Paul Sarkisian was an important and leading contemporary art artist. It is particularly notable that Sarkisian achieved critical recognition consistently throughout his long career even though his work went through numerous and sweeping stylistic changes, from the Abstract Expressionist canvases he exhibited in the 1950s to the vivid surrealistic nudes he produced in the 1960s, to trompe l’oeil and minimalist paintings of the 1980s and 1990s.
While the first decades of his work were dedicated to abstraction and surrealism, in 1969 he began work on a series of Photorealist paintings which ultimately established his reputation as a leading New-Realist painter during the movement’s heyday in the 1970s and 1980s. Throughout this period Sarkisian often exhibited with a core group of painters associated with the era, such as Chuck Close, Ralph Goings, and Richard Estes.
In the 1990s, Sarkisian changed style once again to produce large-scale structural paintings incorporating shaped panels, tinted resin, and industrial enamel.
Like Carroll Sockwell, Sarkisian was a favorite of the enormously influential and pioneering curator Walter Hopps.
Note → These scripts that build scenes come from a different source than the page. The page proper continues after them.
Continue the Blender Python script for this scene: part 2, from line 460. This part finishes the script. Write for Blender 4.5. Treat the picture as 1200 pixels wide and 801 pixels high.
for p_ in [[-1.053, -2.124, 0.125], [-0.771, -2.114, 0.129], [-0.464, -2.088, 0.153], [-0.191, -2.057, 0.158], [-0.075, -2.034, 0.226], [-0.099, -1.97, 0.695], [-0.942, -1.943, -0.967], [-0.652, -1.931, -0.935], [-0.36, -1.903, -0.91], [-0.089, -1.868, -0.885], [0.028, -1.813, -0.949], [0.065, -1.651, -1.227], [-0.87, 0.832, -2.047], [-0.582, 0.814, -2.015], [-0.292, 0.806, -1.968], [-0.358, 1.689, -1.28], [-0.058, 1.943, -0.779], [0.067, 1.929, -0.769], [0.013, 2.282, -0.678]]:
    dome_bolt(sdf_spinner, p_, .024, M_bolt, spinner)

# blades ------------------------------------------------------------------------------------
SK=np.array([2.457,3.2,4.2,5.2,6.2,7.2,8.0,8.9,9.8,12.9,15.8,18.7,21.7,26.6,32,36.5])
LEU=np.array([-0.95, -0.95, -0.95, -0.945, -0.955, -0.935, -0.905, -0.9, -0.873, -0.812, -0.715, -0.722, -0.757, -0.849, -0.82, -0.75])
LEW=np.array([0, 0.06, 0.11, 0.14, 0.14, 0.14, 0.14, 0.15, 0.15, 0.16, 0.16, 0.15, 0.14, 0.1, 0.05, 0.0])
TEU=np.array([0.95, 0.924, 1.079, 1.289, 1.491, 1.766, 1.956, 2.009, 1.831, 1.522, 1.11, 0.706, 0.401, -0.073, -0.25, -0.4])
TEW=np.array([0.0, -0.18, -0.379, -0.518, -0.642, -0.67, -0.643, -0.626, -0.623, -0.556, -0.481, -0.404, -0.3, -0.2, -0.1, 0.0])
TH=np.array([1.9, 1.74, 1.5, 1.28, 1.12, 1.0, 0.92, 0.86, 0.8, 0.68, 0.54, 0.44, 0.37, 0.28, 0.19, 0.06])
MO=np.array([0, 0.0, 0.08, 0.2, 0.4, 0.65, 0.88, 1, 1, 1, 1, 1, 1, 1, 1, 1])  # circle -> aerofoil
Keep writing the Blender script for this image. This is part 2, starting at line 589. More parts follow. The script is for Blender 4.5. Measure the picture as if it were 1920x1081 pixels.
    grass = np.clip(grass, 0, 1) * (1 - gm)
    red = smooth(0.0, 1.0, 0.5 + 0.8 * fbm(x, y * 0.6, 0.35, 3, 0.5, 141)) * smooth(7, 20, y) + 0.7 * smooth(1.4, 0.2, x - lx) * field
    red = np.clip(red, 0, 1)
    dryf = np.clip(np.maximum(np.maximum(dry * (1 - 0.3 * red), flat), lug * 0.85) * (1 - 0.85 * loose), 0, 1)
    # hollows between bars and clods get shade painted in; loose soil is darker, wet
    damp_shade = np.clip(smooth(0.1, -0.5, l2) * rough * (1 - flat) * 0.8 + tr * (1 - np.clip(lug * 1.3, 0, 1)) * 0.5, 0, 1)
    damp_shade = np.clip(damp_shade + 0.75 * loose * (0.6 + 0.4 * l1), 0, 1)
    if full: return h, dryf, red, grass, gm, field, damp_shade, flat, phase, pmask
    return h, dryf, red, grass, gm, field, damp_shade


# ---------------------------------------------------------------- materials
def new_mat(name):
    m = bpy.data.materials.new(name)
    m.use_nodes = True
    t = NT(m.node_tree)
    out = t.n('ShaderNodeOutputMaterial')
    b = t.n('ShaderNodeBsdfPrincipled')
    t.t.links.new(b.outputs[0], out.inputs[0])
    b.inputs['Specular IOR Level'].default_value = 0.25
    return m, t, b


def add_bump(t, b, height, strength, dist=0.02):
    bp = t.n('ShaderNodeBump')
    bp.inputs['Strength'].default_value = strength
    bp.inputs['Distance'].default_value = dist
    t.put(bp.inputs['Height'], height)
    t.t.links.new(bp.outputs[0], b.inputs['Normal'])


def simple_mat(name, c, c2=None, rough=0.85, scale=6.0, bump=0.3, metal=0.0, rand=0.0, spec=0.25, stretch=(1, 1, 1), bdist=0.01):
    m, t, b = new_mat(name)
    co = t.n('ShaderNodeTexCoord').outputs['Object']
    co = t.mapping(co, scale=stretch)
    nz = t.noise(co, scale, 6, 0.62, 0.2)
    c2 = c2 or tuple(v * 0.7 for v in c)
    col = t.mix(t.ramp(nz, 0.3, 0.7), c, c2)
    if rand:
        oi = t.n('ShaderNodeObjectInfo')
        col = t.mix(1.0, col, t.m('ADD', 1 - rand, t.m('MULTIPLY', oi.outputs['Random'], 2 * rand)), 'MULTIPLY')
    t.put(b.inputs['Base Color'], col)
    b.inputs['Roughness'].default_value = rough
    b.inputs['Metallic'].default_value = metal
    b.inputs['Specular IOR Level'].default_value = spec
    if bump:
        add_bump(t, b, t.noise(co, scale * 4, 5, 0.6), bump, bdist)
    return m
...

Sarkisian is one of very few artists to have participated in every one of Hopps’ shows during Hopps’ seminal Los Angeles period in the 1950s, and Hopps curated Sarkisian’s 1969 solo show at the Corcoran Gallery of Art.
Sarkisian’s work has been exhibited in many of the world’s most important museums and public venues, including the Whitney, The Los Angeles Museum of Contemporary Art, The Museum of Contemporary Art in Chicago, The Hirshhorn, The Carnegie Institute, The Chicago Arts Club, The San Francisco Museum of Modern Art, The Smithsonian Institution, and many others.
Sarkisian’s work is held in the collections of The Art Institute of Chicago, the Whitney, the Corcoran Gallery of Art, the Hirshhorn, The Metropolitan Museum of Art, MOMA, and numerous others, including museums world-wide, such as the Museum of Modern Art in Vienna, Austria, and the Aachen Museum of West Germany.
Sarkisian studied at The School of the Art Institute of Chicago, the Otis Art Institute in Los Angeles, and Mexico City College.